The 2026 CASE Awards marked Jewelers of America’s 36th annual competition, and CASE stands for Creativity, Artistry, Style and Excellence. More than 120 entries competed after the call for submissions ran from February 9 through March 20, 2026, open to employees of JA member retailers and suppliers and to MJSA members. JA said the judging focused on design excellence, originality, marketability and quality of manufacturing, with a panel that included GemGuide’s Brecken Branstrator, jewelry writer Tanya Dukes, designer Deirdre Featherstone, and representatives from GIA and National Jeweler. Synchrony sponsored the competition.

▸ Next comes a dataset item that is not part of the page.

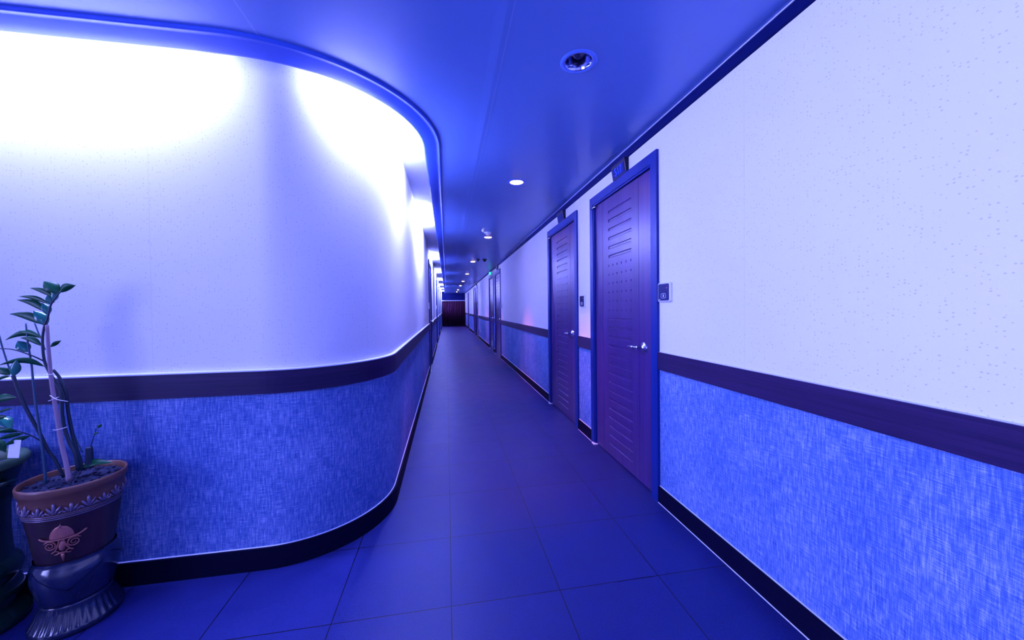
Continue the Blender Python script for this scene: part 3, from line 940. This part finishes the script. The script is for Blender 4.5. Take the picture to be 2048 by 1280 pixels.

The retailer Best in Show piece, designed by Trisha Kennedy-Thompson and priced at $56,150, was built around 201.64 carats of cabochon tourmalines in pink, green and bi-color stones, plus 6.63 carats of accent diamonds. It is exactly the sort of jewel that suggests where layering may be heading: not toward delicate sameness, but toward one oversized, chromatic centerpiece capable of carrying a whole neckline. The fact that the necklace had already appeared as a Best Statement Piece finalist in JCK’s 2026 Jewelers’ Choice Awards only sharpened that read. This is a jewel made to do the work of an entire stack.

AI-generated illustration
AI-generated illustration

Renisis’s Best in Show supplier ring, designed by Sardwell and priced at $68,000, offered a different lesson in visual weight. Two rose-cut bullet diamonds totaling 4.09 ctw sat with navy blue vitreous enamel and pavé diamonds, a combination that gave the ring a sculptural edge instead of a conventional sparkle profile. In a market where stacking often depends on contrast, that kind of unusual cut and dark enamel ground a look the way a single strong cuff or signet does on a wrist.

The rest of the winners reinforced the same direction. Atelier Mythique’s La Dragonne long 3-finger ring and sculpture, Susan Eisen Fine Jewelry and Watches’ watermelon tourmaline crystal brooch, Michael Ryan Personal Jeweler’s pink tourmaline and pearl strand piece, Loriann Jewelry’s Etheria cluster earrings, Olga Shatrova’s sapphires-and-tsavorites ring, Jack Ferrero Inc.’s pomegranate ring, and Hearts on Fire’s DREAM Floating Necklace all leaned into scale, color, and distinctive silhouette. The CASE roster did not just reward craft; it suggested that the next wave of layering may be less about accumulation and more about one exceptional jewel setting the tone.